Sí, esta nueva vida está oculta, está escondida. La invisibilidad de Jesús lleva consigo la invisibilidad de aquello que más nos pertenece, nuestra vida. Lo mejor de nosotros mismos no es visible para nosotros: la vida que nos habita. Cuando aparezca Él, Jesús, también nuestra vida aparecerá “gloriosa”, “bellísima”. Y veremos que somos semejantes a Él y Dios Padre verá que “todo lo hizo bellísimo”.
Seamos conscientes por la fe de que el Crucificado no es la última palabra de Dios. La última palabra de Dios es “el Resucitado”. Seamos conscientes de que la última palabra de Dios sobre nuestra vida no será “nuestra sepultura”, o “el cofre con nuestras cenizas”. La vida que entonces aparecerá luminosa y bellísima está ya escondida en nosotros.

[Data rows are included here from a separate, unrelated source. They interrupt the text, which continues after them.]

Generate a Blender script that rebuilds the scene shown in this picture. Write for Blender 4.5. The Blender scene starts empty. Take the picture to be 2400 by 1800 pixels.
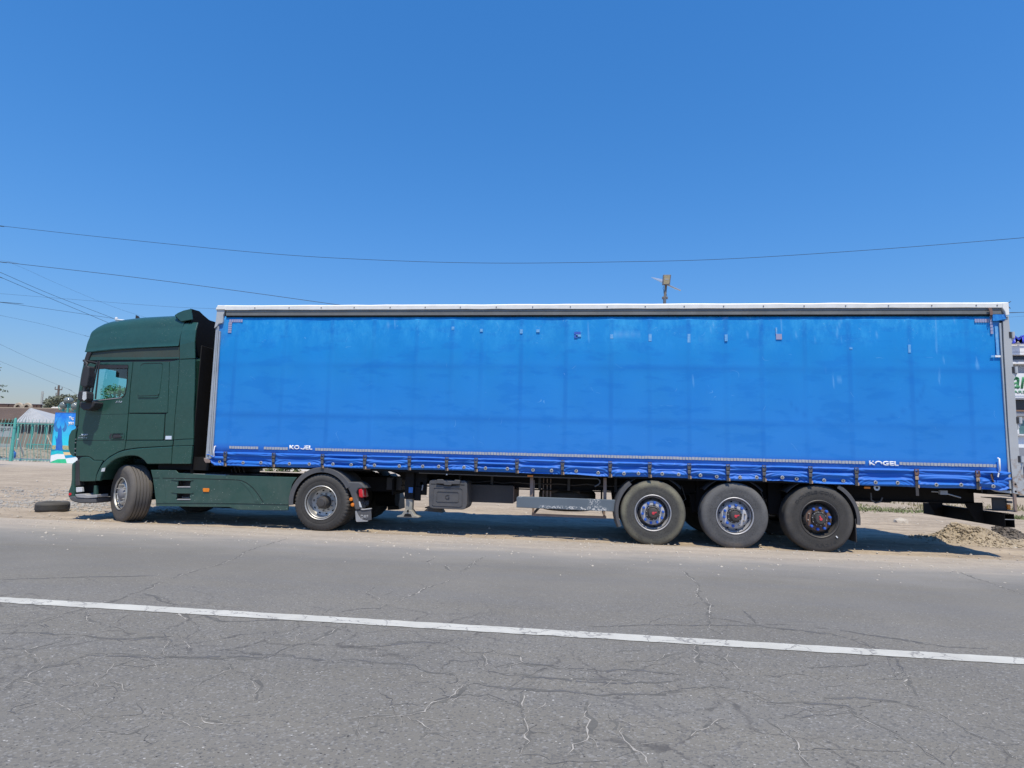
import bpy, bmesh, math, random
import numpy as np
from mathutils import Vector, Matrix

S = bpy.context.scene
COL = S.collection
RNG = random.Random(7)

# ------------------------------------------------------------------ camera
FPX, CAM = 1434.93, Vector((6.8541, -10.5110, 1.4000))      # focal length in pixels of a 2400 px wide picture
PITCH, YAW, ROLL = 0.115795, -0.120398, 0.025625
cyw, syw, cp, sp = math.cos(YAW), math.sin(YAW), math.cos(PITCH), math.sin(PITCH)
FW = Vector((syw*cp, cyw*cp, sp)); RT = Vector((cyw, -syw, 0)); UP = RT.cross(FW)
cr, sr = math.cos(ROLL), math.sin(ROLL)
RT, UP = RT*cr + UP*sr, -RT*sr + UP*cr
cam = bpy.data.cameras.new('camera'); co = bpy.data.objects.new('camera', cam); COL.objects.link(co)
cam.sensor_width = 36.0; cam.lens = 36.0*FPX/2400.0; cam.clip_start = 0.05; cam.clip_end = 6000
m4 = Matrix((RT, UP, -FW)).transposed().to_4x4(); m4.translation = CAM
co.matrix_world = m4
S.camera = co

# ------------------------------------------------------------------ sky, sun, exposure
SUN = Vector((0.12, -0.42, 1.0)).normalized()
EL = math.asin(SUN.z); AZ = math.atan2(SUN.x, SUN.y)
w = bpy.data.worlds.new('World'); S.world = w; w.use_nodes = True
nt = w.node_tree; nt.nodes.clear()
sky = nt.nodes.new('ShaderNodeTexSky'); sky.sky_type = 'NISHITA'; sky.sun_disc = False
sky.sun_elevation = EL; sky.sun_rotation = AZ
sky.altitude = 0; sky.air_density = 2.0; sky.dust_density = 0.3; sky.ozone_density = 6.0
sc_ = nt.nodes.new('ShaderNodeSeparateColor'); cc_ = nt.nodes.new('ShaderNodeCombineColor'); nt.links.new(sky.outputs[0], sc_.inputs[0])
for i_, (g_, k_) in enumerate(((1.482, 0.292), (1.014, 0.858), (1.139, 1.191))):       # the camera's colour response
    a_ = nt.nodes.new('ShaderNodeMath'); a_.operation = 'POWER'; a_.inputs[1].default_value = g_; nt.links.new(sc_.outputs[i_], a_.inputs[0])
    b_ = nt.nodes.new('ShaderNodeMath'); b_.operation = 'MULTIPLY'; b_.inputs[1].default_value = k_; nt.links.new(a_.outputs[0], b_.inputs[0]); nt.links.new(b_.outputs[0], cc_.inputs[i_])
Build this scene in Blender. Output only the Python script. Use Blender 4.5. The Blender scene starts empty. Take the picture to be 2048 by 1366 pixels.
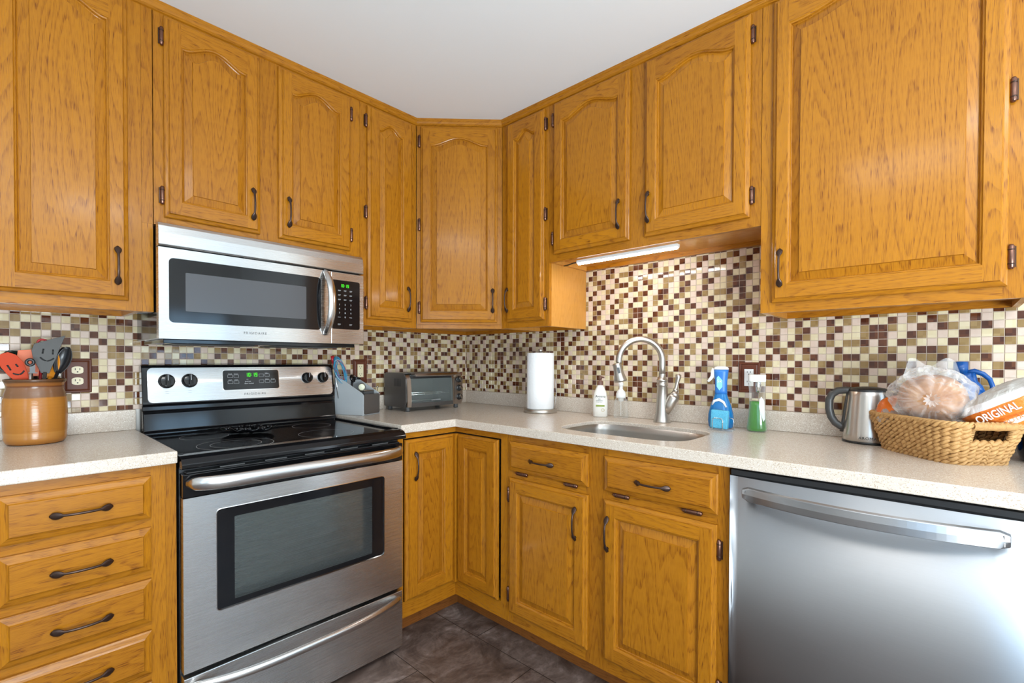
import bpy, math, random
from mathutils import Vector, Matrix, noise
random.seed(7)
C = bpy.context.scene.collection
PI = math.pi
# ------------------------------------------------------------------ camera
cam_d = bpy.data.cameras.new('camera'); cam = bpy.data.objects.new('camera', cam_d); C.objects.link(cam)
yaw, pitch, roll = math.radians(46.9728), math.radians(-0.7028), math.radians(0.1619)
F = Vector((math.sin(yaw)*math.cos(pitch), math.cos(yaw)*math.cos(pitch), math.sin(pitch)))
R = Vector((math.cos(yaw), -math.sin(yaw), 0)); U = R.cross(F)
R, U = R*math.cos(roll)+U*math.sin(roll), U*math.cos(roll)-R*math.sin(roll)
CAM = Vector((-2.0415, -2.2768, 1.1799))
m = Matrix((R, U, -F)).transposed().to_4x4(); m.translation = CAM
cam.matrix_world = m
cam_d.sensor_width = 36; cam_d.lens = 950.3675/2048*36
cam_d.shift_x = (1024-1017.0211)/2048; cam_d.shift_y = (732.6917-683)/2048
cam_d.clip_start = 0.02
bpy.context.scene.camera = cam
# ------------------------------------------------------------------ world, lights, exposure
sc = bpy.context.scene
sc.view_settings.view_transform = 'Standard'; sc.view_settings.look = 'None'
sc.view_settings.gamma = 1; sc.view_settings.use_curve_mapping = False
sc.view_settings.exposure = 0.0
w = bpy.data.worlds.new('world'); sc.world = w; w.use_nodes = True
bg = w.node_tree.nodes['Background']; bg.inputs[0].default_value = (0.93, 0.95, 1.0, 1); bg.inputs[1].default_value = 0.40
def area(name, loc, target, sx, sy, power, col=(1, 1, 1)):
    d = bpy.data.lights.new(name, 'AREA'); d.shape = 'RECTANGLE'; d.size = sx; d.size_y = sy; d.energy = power; d.color = col
    o = bpy.data.objects.new(name, d); C.objects.link(o); o.location = loc
    o.rotation_euler = (Vector(target)-Vector(loc)).to_track_quat('-Z', 'Y').to_euler(); return o
area('ceiling_lamp', (-2.35, -2.05, 2.36), (-2.35, -2.05, 0), 0.55, 0.55, 7, (1, .95, .88))
area('ceiling_lamp', (-2.3, -2.62, 2.36), (-2.3, -2.62, 0), 0.45, 0.45, 3.5, (1, .95, .88))
area('ceiling_lamp', (-1.5, -3.3, 2.36), (-1.5, -3.3, 0), 0.4, 0.4, 10, (1, .95, .88))
area('added_ceiling_fill', (-2.25, -3.85, 0.85), (-1.95, -3.00, 2.4), 1.3, 1.1, 150, (.80, .92, 1))  # added, unseen fill light aimed upward to brighten ceiling and cabinet fronts

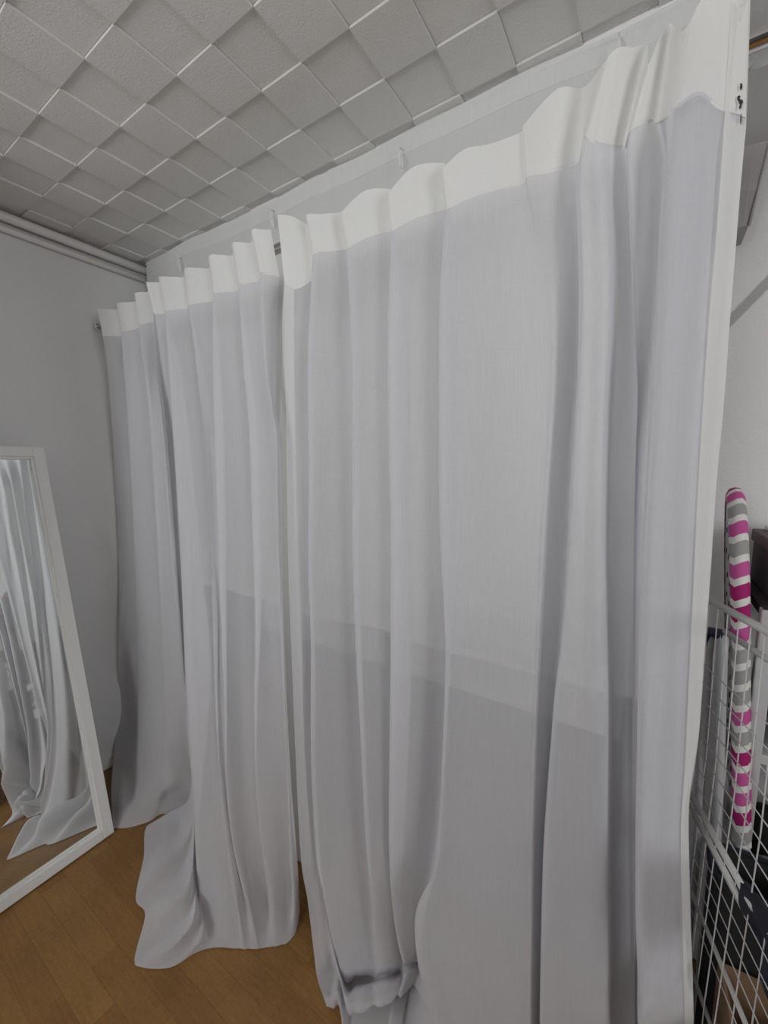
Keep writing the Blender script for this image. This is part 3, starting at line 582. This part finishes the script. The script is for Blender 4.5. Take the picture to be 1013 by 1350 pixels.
# low chest of drawers guessed at through the voile, and an added dark cabinet
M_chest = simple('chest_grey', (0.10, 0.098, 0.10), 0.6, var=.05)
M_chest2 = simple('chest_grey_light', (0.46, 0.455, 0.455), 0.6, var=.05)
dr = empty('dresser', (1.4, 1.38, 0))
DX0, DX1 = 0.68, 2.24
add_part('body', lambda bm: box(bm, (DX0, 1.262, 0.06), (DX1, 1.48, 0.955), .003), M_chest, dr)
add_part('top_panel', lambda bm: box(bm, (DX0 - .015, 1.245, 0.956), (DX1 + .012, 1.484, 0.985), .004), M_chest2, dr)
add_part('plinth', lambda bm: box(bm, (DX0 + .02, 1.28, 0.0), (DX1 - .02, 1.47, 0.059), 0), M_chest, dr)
for r in range(4):
    for c in range(2):
        z1 = 0.945 - r * 0.222; z0 = z1 - (0.15 if r == 0 else 0.205)
        xa = DX0 + .012 + c * (DX1 - DX0) / 2; xb = xa + (DX1 - DX0) / 2 - .024
        f = add_part('drawer', lambda bm: box(bm, (xa, 1.247, z0), (xb, 1.2615, z1), .003), M_chest2 if r == 0 else M_chest, dr)
        kn = add_part('knob', lambda bm: tube(bm, [((xa+xb)/2, 1.246, (z0+z1)/2), ((xa+xb)/2, 1.236, (z0+z1)/2), ((xa+xb)/2, 1.228, (z0+z1)/2)], [.006, .012, .009], 12), M_chest2, dr, True)
        reparent(kn, f)
tag(dr, 'low grey chest of drawers with paler top showing faintly through the voile curtains', 'dresser')
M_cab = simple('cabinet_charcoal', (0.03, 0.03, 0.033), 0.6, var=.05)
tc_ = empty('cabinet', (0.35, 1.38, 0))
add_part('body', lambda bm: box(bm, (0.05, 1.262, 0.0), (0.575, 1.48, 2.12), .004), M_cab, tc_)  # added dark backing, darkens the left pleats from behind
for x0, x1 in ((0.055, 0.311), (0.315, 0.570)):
    d_ = add_part('door', lambda bm: box(bm, (x0, 1.245, 0.06), (x1, 1.2615, 2.11), .003), M_cab, tc_)
    hx = x1 - .03 if x0 < .3 else x0 + .03
    hn = add_part('handle', lambda bm: tube(bm, [(hx, 1.2445, 1.0), (hx, 1.232, 1.01), (hx, 1.232, 1.11), (hx, 1.2445, 1.12)], .004, 8), M_chrome, tc_, True)
    reparent(hn, d_)
tag(tc_, 'tall dark cabinet added in the corner to darken the left voile curtain', 'cabinet')

# --- ironing board standing on end
def cover_mat():
    m, nt, b = newmat('chevron_cover')
    b.inputs['Roughness'].default_value = 0.85
    uv = N(nt, 'ShaderNodeUVMap'); uv.uv_map = 'cloth'
    sp = N(nt, 'ShaderNodeSeparateXYZ'); nt.links.new(uv.outputs[0], sp.inputs[0])
    # zigzag bands along the length
    tri = N(nt, 'ShaderNodeMath', operation='PINGPONG'); tri.inputs[1].default_value = 0.030; nt.links.new(sp.outputs[0], tri.inputs[0])
    mu = N(nt, 'ShaderNodeMath', operation='MULTIPLY'); mu.inputs[1].default_value = 0.55; nt.links.new(tri.outputs[0], mu.inputs[0])
    ad = N(nt, 'ShaderNodeMath', operation='ADD'); nt.links.new(sp.outputs[1], ad.inputs[0]); nt.links.new(mu.outputs[0], ad.inputs[1])
    dv_ = N(nt, 'ShaderNodeMath', operation='DIVIDE'); dv_.inputs[1].default_value = 0.046; nt.links.new(ad.outputs[0], dv_.inputs[0])
    fr = N(nt, 'ShaderNodeMath', operation='FRACT'); nt.links.new(dv_.outputs[0], fr.inputs[0])
    lt = N(nt, 'ShaderNodeMath', operation='LESS_THAN'); lt.inputs[1].default_value = 0.34; nt.links.new(fr.outputs[0], lt.inputs[0])
    flo = N(nt, 'ShaderNodeMath', operation='FLOOR'); nt.links.new(dv_.outputs[0], flo.inputs[0])
    # which colour the band takes: pink, deep pink or grey
    wn = N(nt, 'ShaderNodeTexWhiteNoise', noise_dimensions='1D'); nt.links.new(flo.outputs[0], wn.inputs['W'])
    cr_ = N(nt, 'ShaderNodeValToRGB'); cr_.color_ramp.interpolation = 'CONSTANT'
    e = cr_.color_ramp.elements
    e[0].position = 0.0; e[0].color = (0.40, 0.012, 0.15, 1)
    e[1].position = 0.38; e[1].color = (0.38, 0.37, 0.36, 1)
    n3 = e.new(0.66); n3.color = (0.58, 0.10, 0.33, 1)
    nt.links.new(wn.outputs['Value'], cr_.inputs[0])
    mx = N(nt, 'ShaderNodeMix', data_type='RGBA'); nt.links.new(lt.outputs[0], mx.inputs[0]); nt.links.new(cr_.outputs[0], mx.inputs[6]); mx.inputs[7].default_value = (0.80, 0.79, 0.75, 1)
    nt.links.new(mx.outputs[2], b.inputs['Base Color'])
    return m
M_cover = cover_mat()
M_board = simple('perforated_grey_metal', (0.42, 0.42, 0.42), 0.45, metal=0.3)
M_tubegrey = simple('light_grey_tube', (0.50, 0.51, 0.52), 0.4)
M_hole = simple('hole_black', (0.01, 0.01, 0.01), 0.9)
M_navy = simple('navy_plastic', (0.018, 0.02, 0.05), 0.5)
nearp = at(940, 900, y=1.12); farp = at(930, 900, y=1.43)
bdir = Vector((farp.x - nearp.x, farp.y - nearp.y, 0)); BW = bdir.length; bdir.normalize()
bnor = Vector((bdir.y, -bdir.x, 0))     # towards +x side (top of the board, padded)
ztop = 1.505; zbot = 0.72
ib = empty('ironing_board', (nearp.x, nearp.y, 0))
def outline(inset=0.0):
    hw = BW / 2 - inset; pts = []
    pts.append((-hw, zbot)); 
    pts.append((-hw, ztop - 0.30))
    for k in range(1, 24):
        a = PI - PI * k / 24
        pts.append((hw * math.cos(a) if abs(math.cos(a)) > 1e-6 else 0.0, ztop - 0.30 + (0.30 - inset) * math.sin(a) ** 0.9))
    pts.append((hw, ztop - 0.30)); pts.append((hw, zbot))
    return pts
cen = Vector((nearp.x, nearp.y, 0)) + bdir * (BW / 2)
def bp3(u, z, t): return cen + bdir * u + bnor * t + Vector(((ztop - z) * .085, 0, z))
def cover(bm):
    uvl = bm.loops.layers.uv.new('cloth')
    prof = [(0.028, -.004), (0.012, -.004), (0.0, .002), (-.004, .012), (-.002, .022), (0.010, .029), (0.05, .032), (BW/2 - .003, .033)]
    rings = []
    base = outline(0.0)
    s = [0.0]
    for a, b in zip(base, base[1:]): s.append(s[-1] + math.hypot(b[0]-a[0], b[1]-a[1]))
    # refine the straight sides
    dense = []
    for k in range(len(base)-1):
        m = 30 if (k == 0 or k == len(base)-2) else 2
        for q in range(m): dense.append((k, q / m))
    dense.append((len(base)-2, 1.0))
    for ins, t in prof:
        o = outline(ins); ring = []
        for k, f in dense:
            a, b = o[k], o[k+1]
            ring.append((a[0]+(b[0]-a[0])*f, a[1]+(b[1]-a[1])*f, t, s[k]+(s[k+1]-s[k])*f))
        rings.append(ring)
    V = [[bm.verts.new(bp3(u, z, t)) for u, z, t, _ in r] for r in rings]
    cross = [0.0]
    for (i0_, t0_), (i1_, t1_) in zip(prof, prof[1:]): cross.append(cross[-1] + math.hypot(i1_-i0_, t1_-t0_))
    for i in range(len(V)-1):
        for k in range(len(V[0])-1):
            f = bm.faces.new((V[i][k], V[i+1][k], V[i+1][k+1], V[i][k+1]))
            for lp, (ii, kk) in zip(f.loops, ((i, k), (i+1, k), (i+1, k+1), (i, k+1))):
                lp[uvl].uv = (cross[ii], rings[ii][kk][3])
add_part('cover', cover, M_cover, ib, True)
def plate(bm):
    pts = [bp3(u, z, -.002) for u, z in outline(0.014)]
    quad_prism(bm, pts, bnor * 0.020)
add_part('metal_board', plate, M_board, ib)
for k in range(12):
    z = ztop - 0.10 - k * 0.055
    for u in ((-.06, .03) if k % 2 else (-.09, 0.0)):
        c = bp3(u, z, -.0025)
        add_part('hole', lambda bm: tube(bm, [c, c - bnor * .0012], .0065, 10), M_hole, ib)
for path, r in (([(938,836,1.16),(934,860,1.16),(930,930,1.155),(925,1000,1.15),(921,1100,1.14)], .0085), ([(955,836,1.13),(953,870,1.13),(951,940,1.13),(949,1010,1.13),(945,1100,1.13)], .0095)):
    pts = [at(a, b, y=c) for a, b, c in path]
    last = pts[-1]; pts.append(Vector((last.x, last.y, 0.003)))
    add_part('leg', lambda bm: tube(bm, pts, r, 12), M_tubegrey, ib, True)
a, b = at(934, 832, y=1.16), at(957, 838, y=1.13)
add_part('strap', lambda bm: tube(bm, [a + Vector((-.01,0,-.03)), a, a.lerp(b, .5), b, b + Vector((.005,0,-.004))], [.010, .013, .012, .012, .006], 10), M_navy, ib, True)
tag(ib, 'ironing board stood on end behind the rack, cover in pink, grey and white chevrons', 'ironing board')

# --- white wire drying rack folded upright
M_rack = simple('white_coated_wire', (0.48, 0.475, 0.465), 0.4)
rk0 = at(935, 793, y=1.07)
rdir = ray(700, 665).normalized()
def on_rack(px, py, off=0.0):
    """point of the rack's plane (upright plane through the top rail)"""
    n = Vector((rdir.y, -rdir.x, 0)).normalized(); r = ray(px, py)
    t = n.dot(rk0 + n * off - CAMP) / n.dot(r); return CAMP + r * t
rk = empty('drying_rack', (rk0.x, rk0.y, 0))
SA, SB = -0.02, 0.42   # along the rack: behind the curtain .. past the frame edge
def rail(px, py, r, name, sa=SA, sb=SB, off=0.0, mat=None):
    p = on_rack(px, py, off)
    add_part(name, lambda bm: tube(bm, [p + rdir * -sa, p - rdir * sb], r, 12), mat or M_rack, rk, True)
    return p
rail(935, 791, .0068, 'top_rail')
rail(957, 833, .0062, 'inner_rail', 0.0, .30, .05)
rail(914, 1052, .0060, 'middle_rail', SA, .26); rail(911.5, 1064, .0050, 'middle_rail', SA, .24)
rail(912, 1177, .0040, 'lower_rail'); rail(914, 1284, .0040, 'lower_rail')
zt = on_rack(935, 791).z
for k in range(15):
    py = 878 + k * 23.0
    rail(930 - k * 1.3, py, .0010, 'wire')
for k in range(11):
    s = .002 + k * .0435
    p = on_rack(935, 791) - rdir * s
    q = Vector((p.x + .006 * math.sin(k), p.y, .04))
    add_part('wire', lambda bm: tube(bm, [p, p.lerp(q, .25) + Vector((.004, -.002, 0)), p.lerp(q, .6) + Vector((-.003, 0, 0)), q], .0011, 8), M_rack, rk, True)
for s in (SA + .005, .415):
    p = on_rack(935, 791) - rdir * s
    add_part('post', lambda bm: tube(bm, [p, Vector((p.x, p.y, 0.003))], .0068, 12), M_rack, rk, True)
tag(rk, 'white wire drying rack standing on edge behind the right end of the curtain', 'drying rack')

# --- dark clothes on the rack, shelf unit, boxes
M_dark = simple('navy_cotton', (0.010, 0.011, 0.022), 0.9, bump=0.3, bscale=25, var=0.2)
def lumpy(bm, pts, n, thick, seed):
    """soft hanging cloth: a gridded slab with folds. pts: four corners (tl, tr, br, bl)"""
    rnd = random.Random(seed); nx, nz = 18, 26
    tl, tr, br, bl = pts; n = Vector(n).normalized()
    ph = rnd.random() * 6
    F, B = [], []
    for i in range(nx + 1):
        f, b = [], []
        for k in range(nz + 1):
            u, v = i / nx, k / nz
            p = tl.lerp(tr, u).lerp(bl.lerp(br, u), v)
            w = 0.012 * math.sin(u * 15 + ph + v * 2) * (0.3 + v) + 0.006 * math.sin(v * 9 + u * 5 + ph)
            e = math.sin(PI * min(1, max(0, u))) ** 0.4
            f.append(bm.verts.new(p + n * (w + thick * e))); b.append(bm.verts.new(p + n * (w - thick * e * .5)))
        F.append(f); B.append(b)
    for G, rev in ((F, False), (B, True)):
        for i in range(nx):
            for k in range(nz):
                q = (G[i][k], G[i][k+1], G[i+1][k+1], G[i+1][k]); bm.faces.new(q[::-1] if rev else q)
    for i in range(nx):
        bm.faces.new((F[i][0], F[i+1][0], B[i+1][0], B[i][0])); bm.faces.new((F[i+1][nz], F[i][nz], B[i][nz], B[i+1][nz]))
    for k in range(nz):
        bm.faces.new((F[0][k+1], F[0][k], B[0][k], B[0][k+1])); bm.faces.new((F[nx][k], F[nx][k+1], B[nx][k+1], B[nx][k]))
    bmesh.ops.recalc_face_normals(bm, faces=bm.faces[:])
g0 = on_rack(968, 1160); g1 = on_rack(1040, 1250)
bm = bmesh.new()
lumpy(bm, [g0 + Vector((0,0,.01)), g1 + Vector((0,0,.02)), g1 + Vector((.02,0,-.15)), g0 + Vector((.06,-.05,-.10))], (1, 0, 0), .012, 3)
tag(link_mesh('garment', bm, M_dark, None, True), 'dark navy garment hanging from the lower rails of the drying rack', 'clothes')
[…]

Descubramos en estos 50 días de Pascua el misterio que nos penetra, esa otra dimensión que nos constituye. Dejemos que esa imagen de Dios, reflejada y grabada en nosotros nos vaya poco a poco glorificando. Así seremos cada día más un reflejo viviente del Señor Resucitado.
Acojamos en este tiempo a María nuestra Madre en nuestra casa, como el discípulo amado. Ella nos preparará el “pan de cada día”, la Palabra de Dios, y será nuestra Consejera hasta el día de Pentecostés.